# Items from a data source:
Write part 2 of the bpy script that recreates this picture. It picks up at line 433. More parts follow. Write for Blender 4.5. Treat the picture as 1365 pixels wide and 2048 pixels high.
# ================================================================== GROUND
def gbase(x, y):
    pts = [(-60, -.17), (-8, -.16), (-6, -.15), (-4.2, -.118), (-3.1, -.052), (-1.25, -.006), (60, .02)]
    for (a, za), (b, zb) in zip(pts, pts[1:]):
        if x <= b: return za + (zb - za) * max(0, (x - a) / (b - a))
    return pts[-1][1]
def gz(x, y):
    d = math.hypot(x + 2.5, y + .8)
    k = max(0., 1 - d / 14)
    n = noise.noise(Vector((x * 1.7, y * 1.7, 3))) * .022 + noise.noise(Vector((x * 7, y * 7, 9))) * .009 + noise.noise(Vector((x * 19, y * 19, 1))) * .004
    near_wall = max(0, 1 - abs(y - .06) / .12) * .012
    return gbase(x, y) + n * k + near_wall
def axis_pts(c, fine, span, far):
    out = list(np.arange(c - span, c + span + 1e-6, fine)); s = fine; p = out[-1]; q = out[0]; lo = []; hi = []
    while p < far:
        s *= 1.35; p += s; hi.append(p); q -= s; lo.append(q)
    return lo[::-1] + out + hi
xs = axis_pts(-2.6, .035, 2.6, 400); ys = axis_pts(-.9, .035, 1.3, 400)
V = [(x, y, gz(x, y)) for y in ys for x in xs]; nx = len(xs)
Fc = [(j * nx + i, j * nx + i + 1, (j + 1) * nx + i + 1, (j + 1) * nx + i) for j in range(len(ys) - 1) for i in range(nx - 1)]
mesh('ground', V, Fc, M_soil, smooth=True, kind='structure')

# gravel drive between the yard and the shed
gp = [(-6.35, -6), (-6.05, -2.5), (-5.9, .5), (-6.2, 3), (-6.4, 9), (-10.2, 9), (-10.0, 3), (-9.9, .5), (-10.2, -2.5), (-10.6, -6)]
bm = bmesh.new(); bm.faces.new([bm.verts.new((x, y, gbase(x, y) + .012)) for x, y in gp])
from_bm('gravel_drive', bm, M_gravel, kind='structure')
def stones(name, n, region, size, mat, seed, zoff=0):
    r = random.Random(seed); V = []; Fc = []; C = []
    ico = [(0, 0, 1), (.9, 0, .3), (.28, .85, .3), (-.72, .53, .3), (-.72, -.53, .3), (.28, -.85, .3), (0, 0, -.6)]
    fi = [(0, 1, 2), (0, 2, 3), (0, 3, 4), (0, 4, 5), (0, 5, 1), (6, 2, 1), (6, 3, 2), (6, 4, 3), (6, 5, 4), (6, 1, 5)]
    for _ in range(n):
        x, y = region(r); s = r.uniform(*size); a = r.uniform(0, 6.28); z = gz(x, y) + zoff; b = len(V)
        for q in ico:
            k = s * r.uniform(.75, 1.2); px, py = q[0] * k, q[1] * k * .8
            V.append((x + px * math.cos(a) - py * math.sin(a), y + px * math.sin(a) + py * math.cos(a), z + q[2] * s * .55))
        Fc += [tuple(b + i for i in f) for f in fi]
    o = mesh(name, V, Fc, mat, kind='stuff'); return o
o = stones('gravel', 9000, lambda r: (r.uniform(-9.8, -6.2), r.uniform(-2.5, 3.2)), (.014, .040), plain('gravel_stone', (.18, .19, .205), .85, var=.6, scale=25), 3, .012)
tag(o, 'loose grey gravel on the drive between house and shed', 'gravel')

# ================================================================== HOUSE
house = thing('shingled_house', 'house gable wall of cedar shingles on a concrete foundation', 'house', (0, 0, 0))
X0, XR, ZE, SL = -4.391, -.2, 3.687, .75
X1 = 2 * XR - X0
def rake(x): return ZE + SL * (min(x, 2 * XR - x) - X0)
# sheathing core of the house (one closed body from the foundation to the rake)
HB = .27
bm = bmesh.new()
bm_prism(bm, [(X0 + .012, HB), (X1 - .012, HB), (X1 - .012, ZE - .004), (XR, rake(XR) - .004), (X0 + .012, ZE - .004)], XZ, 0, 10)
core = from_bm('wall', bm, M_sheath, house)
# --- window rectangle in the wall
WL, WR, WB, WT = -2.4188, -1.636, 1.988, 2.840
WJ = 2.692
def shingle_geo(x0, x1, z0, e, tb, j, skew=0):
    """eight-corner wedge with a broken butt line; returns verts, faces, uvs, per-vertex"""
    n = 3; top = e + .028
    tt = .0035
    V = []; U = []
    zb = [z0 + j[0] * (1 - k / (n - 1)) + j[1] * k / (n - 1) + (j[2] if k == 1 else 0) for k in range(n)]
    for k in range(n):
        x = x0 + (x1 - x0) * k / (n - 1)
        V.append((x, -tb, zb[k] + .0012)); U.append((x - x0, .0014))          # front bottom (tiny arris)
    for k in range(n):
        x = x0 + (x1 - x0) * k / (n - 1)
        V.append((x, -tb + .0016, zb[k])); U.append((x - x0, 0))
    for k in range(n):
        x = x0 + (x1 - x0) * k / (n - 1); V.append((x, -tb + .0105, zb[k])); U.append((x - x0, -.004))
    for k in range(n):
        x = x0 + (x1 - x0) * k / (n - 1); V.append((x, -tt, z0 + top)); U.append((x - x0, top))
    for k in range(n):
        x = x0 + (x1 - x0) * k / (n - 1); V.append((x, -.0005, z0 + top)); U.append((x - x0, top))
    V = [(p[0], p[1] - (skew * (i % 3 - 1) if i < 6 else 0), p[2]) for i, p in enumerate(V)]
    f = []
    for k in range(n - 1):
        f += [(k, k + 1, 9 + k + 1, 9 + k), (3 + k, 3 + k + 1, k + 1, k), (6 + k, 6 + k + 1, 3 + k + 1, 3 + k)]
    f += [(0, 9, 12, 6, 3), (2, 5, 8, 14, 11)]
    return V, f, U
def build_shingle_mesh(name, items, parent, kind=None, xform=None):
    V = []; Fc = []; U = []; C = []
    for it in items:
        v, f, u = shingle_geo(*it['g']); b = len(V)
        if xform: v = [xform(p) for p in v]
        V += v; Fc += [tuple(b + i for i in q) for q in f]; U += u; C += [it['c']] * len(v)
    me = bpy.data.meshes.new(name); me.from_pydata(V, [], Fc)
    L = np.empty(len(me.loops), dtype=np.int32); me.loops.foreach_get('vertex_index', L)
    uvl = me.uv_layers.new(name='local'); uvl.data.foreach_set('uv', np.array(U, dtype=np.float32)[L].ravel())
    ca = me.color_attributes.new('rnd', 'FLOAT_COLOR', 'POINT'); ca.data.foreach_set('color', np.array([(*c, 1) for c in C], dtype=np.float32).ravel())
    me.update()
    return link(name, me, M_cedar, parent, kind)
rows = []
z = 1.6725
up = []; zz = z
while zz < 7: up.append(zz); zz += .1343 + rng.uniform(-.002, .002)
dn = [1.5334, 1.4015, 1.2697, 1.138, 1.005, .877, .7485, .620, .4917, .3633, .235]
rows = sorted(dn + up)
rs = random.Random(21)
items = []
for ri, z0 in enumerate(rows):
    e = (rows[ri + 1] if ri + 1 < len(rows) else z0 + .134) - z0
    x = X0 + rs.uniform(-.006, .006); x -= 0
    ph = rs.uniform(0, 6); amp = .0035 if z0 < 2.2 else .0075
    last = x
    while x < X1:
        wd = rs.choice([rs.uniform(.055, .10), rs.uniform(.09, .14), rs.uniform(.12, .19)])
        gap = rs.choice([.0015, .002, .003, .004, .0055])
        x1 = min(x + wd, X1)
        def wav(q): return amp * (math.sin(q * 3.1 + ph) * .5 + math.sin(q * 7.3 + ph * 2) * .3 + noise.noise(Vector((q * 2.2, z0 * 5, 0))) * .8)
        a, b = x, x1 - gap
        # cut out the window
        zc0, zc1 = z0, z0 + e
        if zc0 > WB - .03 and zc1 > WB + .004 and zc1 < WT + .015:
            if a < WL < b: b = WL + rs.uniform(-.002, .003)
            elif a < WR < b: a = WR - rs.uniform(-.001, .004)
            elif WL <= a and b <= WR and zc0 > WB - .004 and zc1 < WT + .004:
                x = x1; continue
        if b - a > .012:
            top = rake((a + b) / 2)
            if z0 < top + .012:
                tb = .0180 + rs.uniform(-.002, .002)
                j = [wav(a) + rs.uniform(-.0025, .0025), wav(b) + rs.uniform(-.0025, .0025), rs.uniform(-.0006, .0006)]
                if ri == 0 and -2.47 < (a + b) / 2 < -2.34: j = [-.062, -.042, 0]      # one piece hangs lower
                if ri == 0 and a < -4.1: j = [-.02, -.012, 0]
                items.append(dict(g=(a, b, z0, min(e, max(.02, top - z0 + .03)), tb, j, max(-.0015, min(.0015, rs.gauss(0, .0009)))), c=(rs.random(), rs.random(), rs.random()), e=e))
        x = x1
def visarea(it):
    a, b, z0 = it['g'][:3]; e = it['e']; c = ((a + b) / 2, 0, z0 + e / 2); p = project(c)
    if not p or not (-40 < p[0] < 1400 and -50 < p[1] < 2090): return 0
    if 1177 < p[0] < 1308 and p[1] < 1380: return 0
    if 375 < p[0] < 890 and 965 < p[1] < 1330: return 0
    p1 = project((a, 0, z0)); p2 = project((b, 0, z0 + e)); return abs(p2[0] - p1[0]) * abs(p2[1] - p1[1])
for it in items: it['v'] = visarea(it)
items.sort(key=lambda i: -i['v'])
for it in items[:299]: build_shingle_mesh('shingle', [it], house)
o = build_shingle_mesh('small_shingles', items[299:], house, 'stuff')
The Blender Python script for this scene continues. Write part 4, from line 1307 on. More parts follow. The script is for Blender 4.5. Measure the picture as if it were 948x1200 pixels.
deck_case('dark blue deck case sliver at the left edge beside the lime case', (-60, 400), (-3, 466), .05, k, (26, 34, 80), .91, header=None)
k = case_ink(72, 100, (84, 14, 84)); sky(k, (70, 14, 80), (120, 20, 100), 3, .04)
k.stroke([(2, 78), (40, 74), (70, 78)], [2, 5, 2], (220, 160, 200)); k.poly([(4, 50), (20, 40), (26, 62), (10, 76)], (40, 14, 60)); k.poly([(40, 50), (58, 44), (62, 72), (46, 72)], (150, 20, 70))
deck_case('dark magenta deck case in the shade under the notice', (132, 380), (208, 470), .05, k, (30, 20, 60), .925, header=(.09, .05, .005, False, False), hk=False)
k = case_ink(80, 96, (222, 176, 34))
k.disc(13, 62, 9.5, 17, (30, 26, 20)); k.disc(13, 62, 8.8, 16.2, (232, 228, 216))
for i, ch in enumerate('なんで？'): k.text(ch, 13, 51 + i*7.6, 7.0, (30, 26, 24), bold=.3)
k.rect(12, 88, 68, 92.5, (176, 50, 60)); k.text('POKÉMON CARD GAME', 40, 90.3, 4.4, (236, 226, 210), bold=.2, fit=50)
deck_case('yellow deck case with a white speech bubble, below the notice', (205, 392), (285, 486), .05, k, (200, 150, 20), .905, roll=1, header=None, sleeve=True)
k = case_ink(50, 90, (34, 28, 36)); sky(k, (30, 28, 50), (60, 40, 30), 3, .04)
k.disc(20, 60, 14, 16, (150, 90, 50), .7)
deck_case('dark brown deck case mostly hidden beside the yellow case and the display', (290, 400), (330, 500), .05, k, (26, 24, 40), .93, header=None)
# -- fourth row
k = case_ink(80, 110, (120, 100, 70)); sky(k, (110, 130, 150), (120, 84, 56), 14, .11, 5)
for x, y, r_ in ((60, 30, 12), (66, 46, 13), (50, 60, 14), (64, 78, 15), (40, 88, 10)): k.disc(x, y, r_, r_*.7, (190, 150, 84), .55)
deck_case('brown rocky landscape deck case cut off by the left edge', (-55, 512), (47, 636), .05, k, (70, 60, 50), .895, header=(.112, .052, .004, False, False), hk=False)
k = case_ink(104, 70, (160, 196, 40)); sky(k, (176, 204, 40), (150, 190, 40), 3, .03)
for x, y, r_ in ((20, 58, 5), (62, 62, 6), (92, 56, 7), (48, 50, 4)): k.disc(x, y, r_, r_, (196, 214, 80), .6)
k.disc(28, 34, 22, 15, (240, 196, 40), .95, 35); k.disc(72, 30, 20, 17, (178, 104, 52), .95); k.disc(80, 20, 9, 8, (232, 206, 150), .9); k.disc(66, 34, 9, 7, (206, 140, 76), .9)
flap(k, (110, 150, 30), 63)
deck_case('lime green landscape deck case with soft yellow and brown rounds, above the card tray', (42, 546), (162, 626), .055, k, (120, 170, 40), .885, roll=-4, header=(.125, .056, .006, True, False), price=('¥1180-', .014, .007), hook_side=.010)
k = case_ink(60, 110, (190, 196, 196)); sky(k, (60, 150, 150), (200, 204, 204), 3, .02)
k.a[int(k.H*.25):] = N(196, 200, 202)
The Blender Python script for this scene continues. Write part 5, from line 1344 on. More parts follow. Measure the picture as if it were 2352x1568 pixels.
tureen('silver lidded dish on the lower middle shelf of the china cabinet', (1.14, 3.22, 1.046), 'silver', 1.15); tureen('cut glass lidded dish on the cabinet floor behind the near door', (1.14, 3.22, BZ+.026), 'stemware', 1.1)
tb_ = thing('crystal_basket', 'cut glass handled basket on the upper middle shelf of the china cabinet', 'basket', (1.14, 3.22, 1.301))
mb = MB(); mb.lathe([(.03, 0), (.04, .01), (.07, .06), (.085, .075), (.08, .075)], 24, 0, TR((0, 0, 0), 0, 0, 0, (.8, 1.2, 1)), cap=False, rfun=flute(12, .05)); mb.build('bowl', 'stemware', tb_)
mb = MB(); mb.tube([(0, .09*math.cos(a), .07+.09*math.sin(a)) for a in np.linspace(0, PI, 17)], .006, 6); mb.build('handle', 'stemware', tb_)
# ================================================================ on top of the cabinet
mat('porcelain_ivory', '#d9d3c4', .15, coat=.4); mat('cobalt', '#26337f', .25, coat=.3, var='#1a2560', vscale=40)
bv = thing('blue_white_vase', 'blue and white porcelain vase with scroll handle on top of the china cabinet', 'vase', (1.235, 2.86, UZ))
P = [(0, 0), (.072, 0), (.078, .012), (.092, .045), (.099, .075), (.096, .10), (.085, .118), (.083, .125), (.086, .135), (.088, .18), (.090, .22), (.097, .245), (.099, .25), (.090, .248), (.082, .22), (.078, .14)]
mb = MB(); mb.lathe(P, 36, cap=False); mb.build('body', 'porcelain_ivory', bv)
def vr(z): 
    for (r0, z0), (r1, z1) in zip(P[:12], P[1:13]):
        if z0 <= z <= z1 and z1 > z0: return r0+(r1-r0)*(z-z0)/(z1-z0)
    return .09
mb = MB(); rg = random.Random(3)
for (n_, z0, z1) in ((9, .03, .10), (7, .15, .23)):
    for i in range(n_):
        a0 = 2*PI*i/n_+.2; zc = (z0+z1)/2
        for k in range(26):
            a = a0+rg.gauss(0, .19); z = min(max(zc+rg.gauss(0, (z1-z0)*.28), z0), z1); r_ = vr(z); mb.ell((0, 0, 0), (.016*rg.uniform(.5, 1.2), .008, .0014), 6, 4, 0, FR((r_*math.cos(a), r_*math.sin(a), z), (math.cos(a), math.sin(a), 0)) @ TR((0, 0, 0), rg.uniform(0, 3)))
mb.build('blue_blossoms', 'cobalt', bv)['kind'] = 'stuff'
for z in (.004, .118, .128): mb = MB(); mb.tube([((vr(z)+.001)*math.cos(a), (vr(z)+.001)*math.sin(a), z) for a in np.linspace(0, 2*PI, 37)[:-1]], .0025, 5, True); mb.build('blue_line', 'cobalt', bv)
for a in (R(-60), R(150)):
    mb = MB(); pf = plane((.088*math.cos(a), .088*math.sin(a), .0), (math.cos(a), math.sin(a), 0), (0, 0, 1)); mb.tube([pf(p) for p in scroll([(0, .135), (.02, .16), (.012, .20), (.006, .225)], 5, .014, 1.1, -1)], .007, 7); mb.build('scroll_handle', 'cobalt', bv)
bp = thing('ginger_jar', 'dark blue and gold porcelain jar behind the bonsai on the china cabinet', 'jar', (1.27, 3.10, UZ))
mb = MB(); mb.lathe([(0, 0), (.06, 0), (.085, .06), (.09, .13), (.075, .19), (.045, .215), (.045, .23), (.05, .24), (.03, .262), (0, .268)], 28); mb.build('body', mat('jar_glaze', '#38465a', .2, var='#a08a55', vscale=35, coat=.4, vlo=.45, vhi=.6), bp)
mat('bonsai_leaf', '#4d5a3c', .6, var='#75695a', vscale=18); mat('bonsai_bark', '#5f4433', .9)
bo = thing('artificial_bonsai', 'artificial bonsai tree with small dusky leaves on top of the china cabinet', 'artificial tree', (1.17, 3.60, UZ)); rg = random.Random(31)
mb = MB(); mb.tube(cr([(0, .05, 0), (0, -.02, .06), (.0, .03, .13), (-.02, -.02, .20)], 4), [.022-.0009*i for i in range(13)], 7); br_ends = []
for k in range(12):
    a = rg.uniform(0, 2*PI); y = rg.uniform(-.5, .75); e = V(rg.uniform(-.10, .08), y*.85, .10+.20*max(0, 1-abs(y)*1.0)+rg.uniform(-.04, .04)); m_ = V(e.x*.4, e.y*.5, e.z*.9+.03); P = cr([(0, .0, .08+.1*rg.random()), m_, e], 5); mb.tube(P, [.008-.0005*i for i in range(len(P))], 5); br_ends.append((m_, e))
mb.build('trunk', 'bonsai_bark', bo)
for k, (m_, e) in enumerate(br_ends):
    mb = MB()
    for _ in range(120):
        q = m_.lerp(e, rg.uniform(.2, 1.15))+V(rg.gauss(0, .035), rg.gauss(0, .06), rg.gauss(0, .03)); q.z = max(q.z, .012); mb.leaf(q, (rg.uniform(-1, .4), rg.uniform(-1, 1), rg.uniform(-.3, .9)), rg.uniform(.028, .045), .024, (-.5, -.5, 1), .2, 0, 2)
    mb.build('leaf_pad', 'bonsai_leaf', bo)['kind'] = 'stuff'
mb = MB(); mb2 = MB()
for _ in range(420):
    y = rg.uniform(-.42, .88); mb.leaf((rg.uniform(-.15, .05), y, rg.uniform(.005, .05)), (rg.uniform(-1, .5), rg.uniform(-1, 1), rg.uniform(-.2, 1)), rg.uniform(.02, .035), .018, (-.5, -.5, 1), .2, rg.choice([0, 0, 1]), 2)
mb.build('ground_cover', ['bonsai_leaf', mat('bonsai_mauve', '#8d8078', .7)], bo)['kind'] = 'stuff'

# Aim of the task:
Search the records for the word "scene" and copy every line where it occurs.

# The output:
The Blender Python script for this scene continues. Write part 4, from line 1307 on. More parts follow. The script is for Blender 4.5. Measure the picture as if it were 948x1200 pixels.
The Blender Python script for this scene continues. Write part 5, from line 1344 on. More parts follow. Measure the picture as if it were 2352x1568 pixels.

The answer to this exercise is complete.